- Given data:

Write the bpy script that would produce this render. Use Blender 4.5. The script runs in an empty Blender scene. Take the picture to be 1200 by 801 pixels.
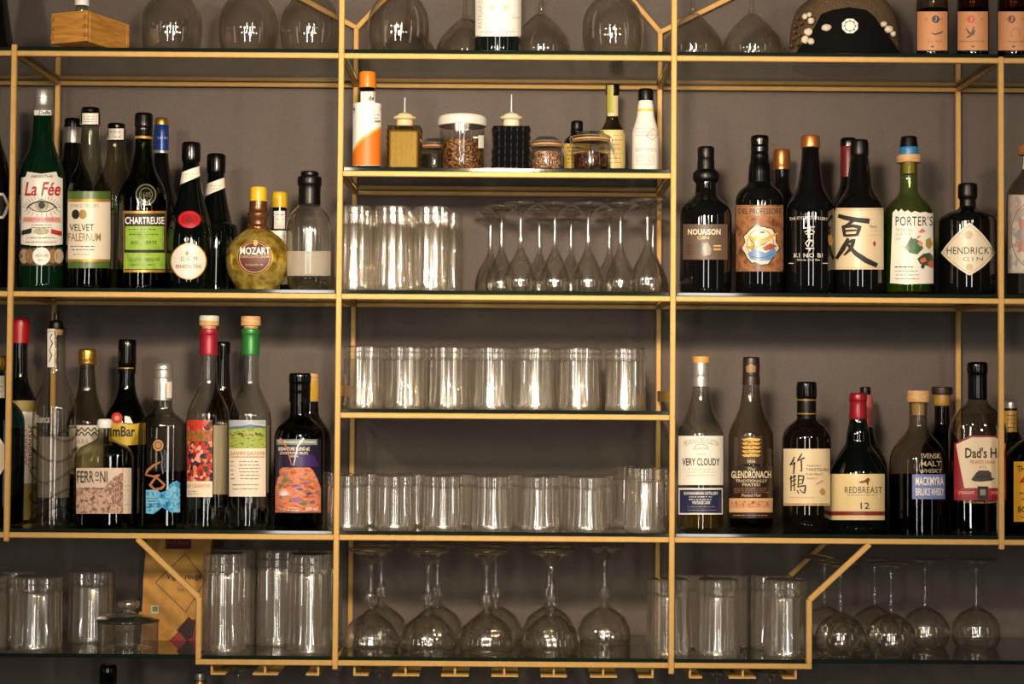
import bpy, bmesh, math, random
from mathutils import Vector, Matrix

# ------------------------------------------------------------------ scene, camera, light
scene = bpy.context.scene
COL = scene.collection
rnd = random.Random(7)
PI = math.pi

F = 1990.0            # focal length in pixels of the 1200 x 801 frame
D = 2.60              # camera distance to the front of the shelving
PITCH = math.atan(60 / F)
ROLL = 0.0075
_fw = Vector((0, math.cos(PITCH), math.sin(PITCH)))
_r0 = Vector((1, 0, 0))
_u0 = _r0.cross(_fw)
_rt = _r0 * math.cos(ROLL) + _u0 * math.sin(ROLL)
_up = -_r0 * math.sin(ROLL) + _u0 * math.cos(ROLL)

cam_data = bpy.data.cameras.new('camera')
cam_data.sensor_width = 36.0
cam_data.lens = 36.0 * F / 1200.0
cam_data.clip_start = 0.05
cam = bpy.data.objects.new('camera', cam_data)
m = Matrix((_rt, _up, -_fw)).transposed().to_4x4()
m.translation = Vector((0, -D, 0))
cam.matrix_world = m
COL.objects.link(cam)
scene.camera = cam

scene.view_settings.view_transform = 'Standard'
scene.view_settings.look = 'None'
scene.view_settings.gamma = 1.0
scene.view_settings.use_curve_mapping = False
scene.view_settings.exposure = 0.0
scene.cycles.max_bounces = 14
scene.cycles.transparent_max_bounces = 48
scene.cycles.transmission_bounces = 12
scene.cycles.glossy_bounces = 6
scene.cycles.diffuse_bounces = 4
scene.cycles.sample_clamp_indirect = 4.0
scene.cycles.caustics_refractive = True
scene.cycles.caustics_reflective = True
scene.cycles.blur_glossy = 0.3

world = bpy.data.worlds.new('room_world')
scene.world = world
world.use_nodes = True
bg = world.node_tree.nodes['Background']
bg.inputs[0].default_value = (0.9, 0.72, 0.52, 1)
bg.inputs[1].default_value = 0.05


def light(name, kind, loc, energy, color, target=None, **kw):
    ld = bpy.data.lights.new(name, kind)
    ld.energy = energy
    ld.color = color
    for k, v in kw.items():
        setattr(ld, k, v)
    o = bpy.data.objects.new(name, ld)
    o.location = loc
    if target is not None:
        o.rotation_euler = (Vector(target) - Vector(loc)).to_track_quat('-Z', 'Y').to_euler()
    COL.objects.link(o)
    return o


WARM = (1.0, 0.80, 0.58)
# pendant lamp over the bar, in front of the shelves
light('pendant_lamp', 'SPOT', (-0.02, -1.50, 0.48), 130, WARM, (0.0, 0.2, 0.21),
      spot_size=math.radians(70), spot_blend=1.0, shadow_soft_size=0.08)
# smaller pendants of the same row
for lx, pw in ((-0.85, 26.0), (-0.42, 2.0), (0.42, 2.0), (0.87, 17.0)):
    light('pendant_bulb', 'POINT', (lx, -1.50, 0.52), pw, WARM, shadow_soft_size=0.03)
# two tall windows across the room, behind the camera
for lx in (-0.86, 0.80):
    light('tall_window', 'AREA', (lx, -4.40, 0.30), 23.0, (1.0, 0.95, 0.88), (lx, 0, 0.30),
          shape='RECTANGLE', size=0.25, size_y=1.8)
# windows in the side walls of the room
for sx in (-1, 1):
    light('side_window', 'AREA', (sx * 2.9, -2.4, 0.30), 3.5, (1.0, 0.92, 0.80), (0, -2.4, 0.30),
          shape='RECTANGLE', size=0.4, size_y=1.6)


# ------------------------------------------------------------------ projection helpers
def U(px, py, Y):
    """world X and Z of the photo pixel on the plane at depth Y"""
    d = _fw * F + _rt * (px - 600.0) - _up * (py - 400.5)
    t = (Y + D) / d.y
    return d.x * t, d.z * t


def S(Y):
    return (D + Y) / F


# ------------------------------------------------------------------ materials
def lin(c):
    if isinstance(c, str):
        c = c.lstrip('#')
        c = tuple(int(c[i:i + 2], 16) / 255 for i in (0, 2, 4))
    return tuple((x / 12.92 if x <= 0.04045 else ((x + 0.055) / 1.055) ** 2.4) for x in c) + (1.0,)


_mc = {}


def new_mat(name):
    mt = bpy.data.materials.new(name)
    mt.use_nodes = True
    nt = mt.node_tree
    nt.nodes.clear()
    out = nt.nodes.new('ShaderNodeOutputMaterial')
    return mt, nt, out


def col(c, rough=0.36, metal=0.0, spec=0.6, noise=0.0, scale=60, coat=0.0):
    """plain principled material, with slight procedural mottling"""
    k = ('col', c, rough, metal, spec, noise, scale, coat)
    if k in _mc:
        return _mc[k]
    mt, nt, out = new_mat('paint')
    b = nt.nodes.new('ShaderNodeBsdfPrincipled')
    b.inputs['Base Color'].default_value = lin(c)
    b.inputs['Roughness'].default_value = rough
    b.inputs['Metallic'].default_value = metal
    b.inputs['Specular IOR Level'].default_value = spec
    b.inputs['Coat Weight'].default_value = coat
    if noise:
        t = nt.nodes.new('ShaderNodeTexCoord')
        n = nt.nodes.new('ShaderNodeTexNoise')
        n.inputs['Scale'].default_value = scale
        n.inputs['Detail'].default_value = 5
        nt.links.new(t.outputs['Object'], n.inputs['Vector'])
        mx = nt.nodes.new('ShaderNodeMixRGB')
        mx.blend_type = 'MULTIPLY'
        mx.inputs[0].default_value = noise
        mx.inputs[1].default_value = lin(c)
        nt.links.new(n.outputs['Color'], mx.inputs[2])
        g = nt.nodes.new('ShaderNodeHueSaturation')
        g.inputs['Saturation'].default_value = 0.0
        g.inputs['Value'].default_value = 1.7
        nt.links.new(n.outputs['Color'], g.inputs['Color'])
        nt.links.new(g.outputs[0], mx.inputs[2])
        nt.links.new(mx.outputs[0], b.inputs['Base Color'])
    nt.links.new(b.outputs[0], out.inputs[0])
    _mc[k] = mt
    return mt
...
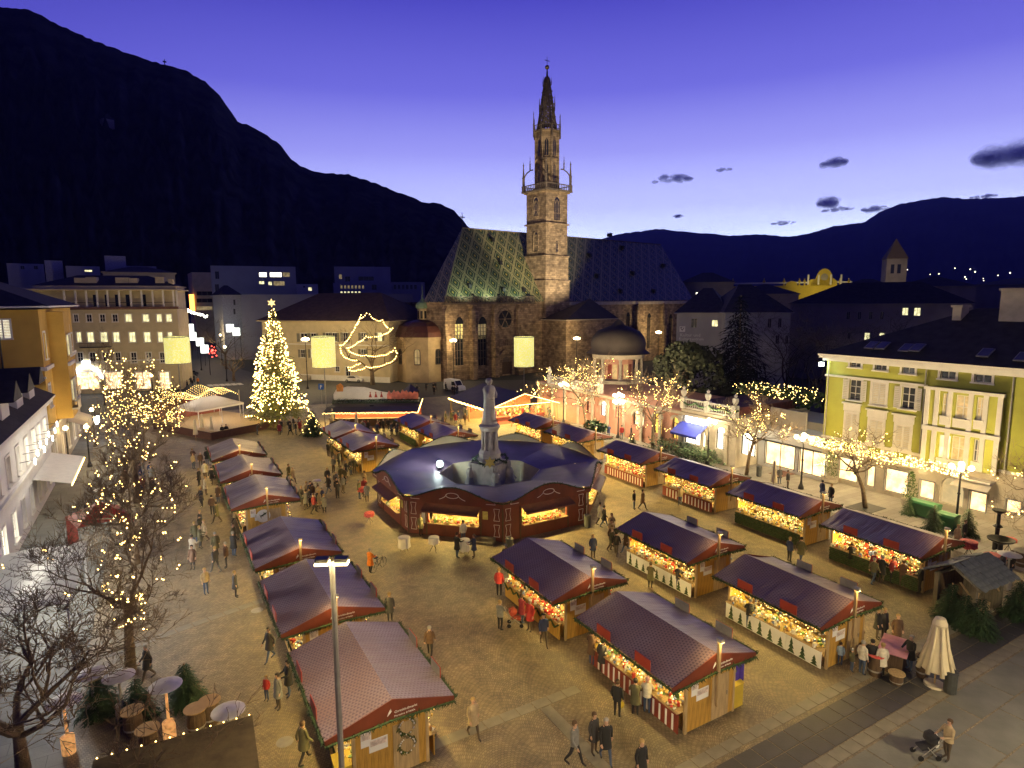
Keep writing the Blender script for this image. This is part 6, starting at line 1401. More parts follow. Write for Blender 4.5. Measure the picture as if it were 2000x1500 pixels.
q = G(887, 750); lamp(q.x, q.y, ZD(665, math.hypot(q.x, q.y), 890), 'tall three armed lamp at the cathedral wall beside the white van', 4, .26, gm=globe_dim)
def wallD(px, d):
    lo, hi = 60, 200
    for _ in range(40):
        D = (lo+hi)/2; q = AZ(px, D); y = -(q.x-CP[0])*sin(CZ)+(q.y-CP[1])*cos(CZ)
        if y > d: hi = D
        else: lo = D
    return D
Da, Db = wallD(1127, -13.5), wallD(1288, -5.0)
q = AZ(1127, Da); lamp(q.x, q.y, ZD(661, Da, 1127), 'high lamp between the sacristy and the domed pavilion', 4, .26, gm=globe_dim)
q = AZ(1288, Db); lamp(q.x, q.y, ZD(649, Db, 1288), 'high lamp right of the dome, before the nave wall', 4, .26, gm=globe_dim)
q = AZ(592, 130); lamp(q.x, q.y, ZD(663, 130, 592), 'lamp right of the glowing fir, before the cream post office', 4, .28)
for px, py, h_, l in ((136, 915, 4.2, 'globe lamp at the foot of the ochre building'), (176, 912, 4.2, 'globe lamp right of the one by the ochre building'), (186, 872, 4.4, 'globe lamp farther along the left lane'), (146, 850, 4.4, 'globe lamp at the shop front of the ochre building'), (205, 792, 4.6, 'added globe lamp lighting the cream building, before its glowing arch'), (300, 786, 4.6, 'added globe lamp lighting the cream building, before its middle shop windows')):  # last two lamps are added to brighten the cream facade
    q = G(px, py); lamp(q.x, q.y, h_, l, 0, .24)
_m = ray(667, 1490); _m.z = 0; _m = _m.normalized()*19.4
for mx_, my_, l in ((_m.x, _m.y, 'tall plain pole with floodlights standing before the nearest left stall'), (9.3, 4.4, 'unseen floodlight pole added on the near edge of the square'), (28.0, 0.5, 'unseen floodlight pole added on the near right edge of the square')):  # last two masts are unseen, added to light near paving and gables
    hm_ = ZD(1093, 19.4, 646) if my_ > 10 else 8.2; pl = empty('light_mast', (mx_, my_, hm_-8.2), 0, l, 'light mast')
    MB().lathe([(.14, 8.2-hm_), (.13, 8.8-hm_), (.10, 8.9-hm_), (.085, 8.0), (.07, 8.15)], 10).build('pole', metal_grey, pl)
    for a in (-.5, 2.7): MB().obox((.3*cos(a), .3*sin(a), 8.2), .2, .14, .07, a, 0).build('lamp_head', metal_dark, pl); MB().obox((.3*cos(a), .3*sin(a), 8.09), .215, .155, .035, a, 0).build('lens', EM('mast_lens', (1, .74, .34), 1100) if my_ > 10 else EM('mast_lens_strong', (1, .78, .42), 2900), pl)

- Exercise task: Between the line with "Write the bpy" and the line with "PI = math.pi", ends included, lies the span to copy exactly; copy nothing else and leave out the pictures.

- Answer for this exercise:
Write the bpy script that would produce this render. Use Blender 4.5. The script runs in an empty Blender scene. Take the picture to be 1200 by 801 pixels.
import bpy, bmesh, math, random
from mathutils import Vector, Matrix

# ------------------------------------------------------------------ scene, camera, light
scene = bpy.context.scene
COL = scene.collection
rnd = random.Random(7)
PI = math.pi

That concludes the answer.